Lumiera
The new emerging NLE for GNU/Linux

Lumiera is written for GNU/Linux.
We try to get the best out of modern system programming techniques to reach a solid performance and good throughput. Lumiera shall scale with the provided Hardware, the more RAM and the more/faster CPU’s you have the better. Nevertheless lower end 32bit machines are supported too.

Secondary targets will be other free operating systems which offer a decent Posix API. Porting to other more or less similar platforms will be possible, if — by coincidence — Someone™ helps with porting.

Having said that — for the time being, the core team won’t spend much effort on porting.

Platform

We develop and test on standard PC hardware, 32 and 64 bit. It is intended to target other platforms running GNU/Linux eventually. Lumiera expects a ‘standard’ desktop installation running a XServer.

Graphics

There are no special requirements for the graphic system. Hardware acceleration will likely be added later through extensions, but will remain strictly optional.
[For the time being, we’ll watch the evolution in that area and might revisit that topic when there are more compelling and widely supported solutions available]

Disks

No special requirements. Video editing requires decent disk speed though, so it is suggested to use a fast/big array of disks configured as raid.

Special Hardware

Support for special hardware would be possible, but depends on certain conditions

  • we need access / donations for the hardware

  • Specs and APIs must be open.

  • someone to do the actual interfacing and support needs to join the team

Compatibility

We try to keep our depdendencies close to Debian/stable and the most recent Ubuntu LTS. Whenever we need more recent libraries or other dependencies not available for our reference platform, we care to provide custom Debian / Ubuntu packages as reference. This does not mean Lumiera is limited to Devian flavours, it should work on any current Linux distribution.

Languages and Tools

  • C / C++

    • a C99 / C++17 compatible compiler
      [in practice, we build using GCC and occasionally we check using Clang]

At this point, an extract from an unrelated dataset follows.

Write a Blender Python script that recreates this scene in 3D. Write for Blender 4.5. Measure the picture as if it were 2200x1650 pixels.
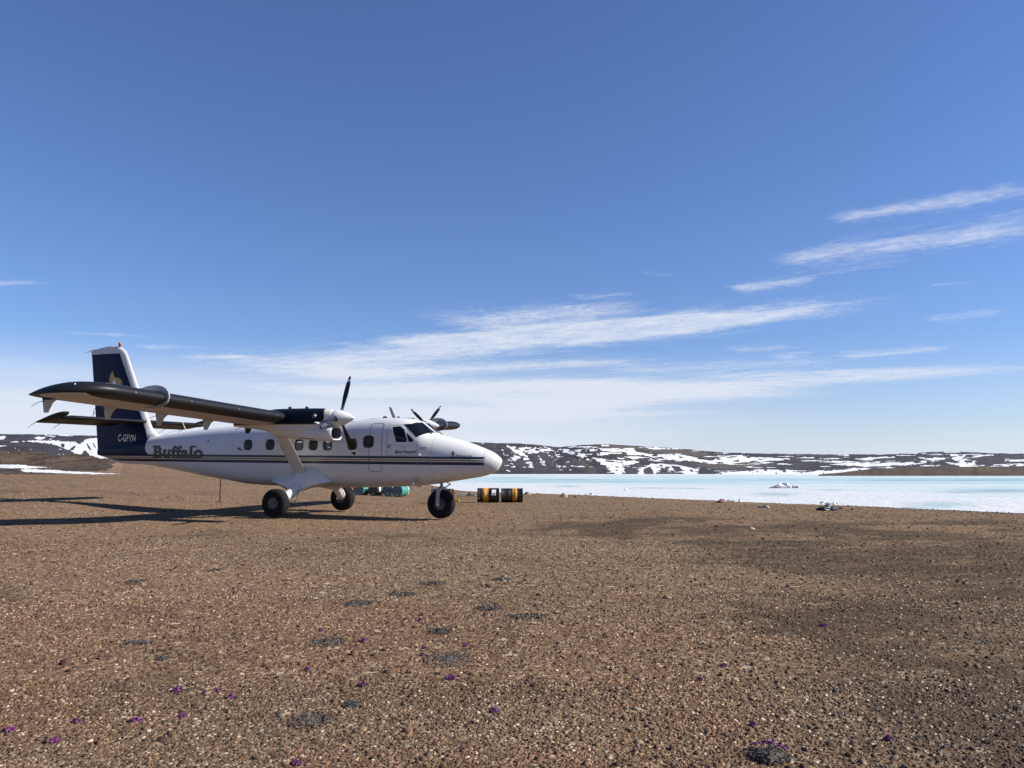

    • GCC 7 or Clang 6 should be fine
      [basically we try to use just the stock language. On rare occasions in the past, we did use some GCC extensions, like typeof(), but we care for workarounds, in case this becomes a problem. Incidentally, typeof() is obsoleted by the new C++ standard, which provides decltype() for this purpose.]
      .

  • BOOST (listed below are the Debian package names)

    • libboost-dev (at least 1.67)

    • libboost-program-options-dev

    • libboost-program-options-dev

    • libboost-filesystem-dev

  • Script languages

    • Python (2.x) might still be handy for build scripts.
      [SCons supports both Python 2.x and Python 3.x transparently. Basically there is no reason to stick to Python 2.x — just the standard python is not yet switched on Debian/stable, and so we might miss out on some scripts.]

    • bash (some test scripts use bash specific extensions)

Build Tools

  • Git

  • SCons 2.0
    [we build with SCons >= 3.0 since a long time. However, since the times of 2.0, there are no major breaking improvements we rely on — so chances are that the Build works fine with older versions. In addition, we use some SCons plug-ins, which are all shipped in-tree (admin/scons)]

  • pkg-config

  • Doxygen

We maintain a Debian/Ubuntu package (relying on debhelper, CDBS, git-buildpackage)

Libraries

  • BOOST

  • NoBug

  • GAVL (for raw media support)

  • ALSA: libasound2-dev

  • for the GUI: (GTK-3) gtkmm-3.0 gdlmm-3.0 glibmm-2.4 cairomm-1.0 xv

    • libgtkmm-3.0-dev

    • libcairomm-1.0-dev

    • libglibmm-2.4-dev, requiring at least glib2.0 (2.40 or better) and gthread-2.0

    • libxv-dev
      [for the XV viewer widget gui/output/xvdisplayer.cpp  — currently obsolete as of 5/2015]
      TODO 5/2015 and X-lib

    • librsvg-2.0 and librsvg2-dev for rendering Icons

    • libgdl-3 (3.12 or better) through libgdlmm-3 — the »Gnome Docking Library«
      [GDL isn’t directly related to GNOME any more. We contributed to the improvement of this library in the past. These improvements went upstream with GDL-2.27. At times, we used to ship our own GDL package. Right now, a recent upstream version together with the corresponding *mm-bindings will do. We provide a debian package for the latter, until they will be available in the official Debian/Ubuntu/Mint repos. But we don’t have any special requirements on these gdlmm bindings.]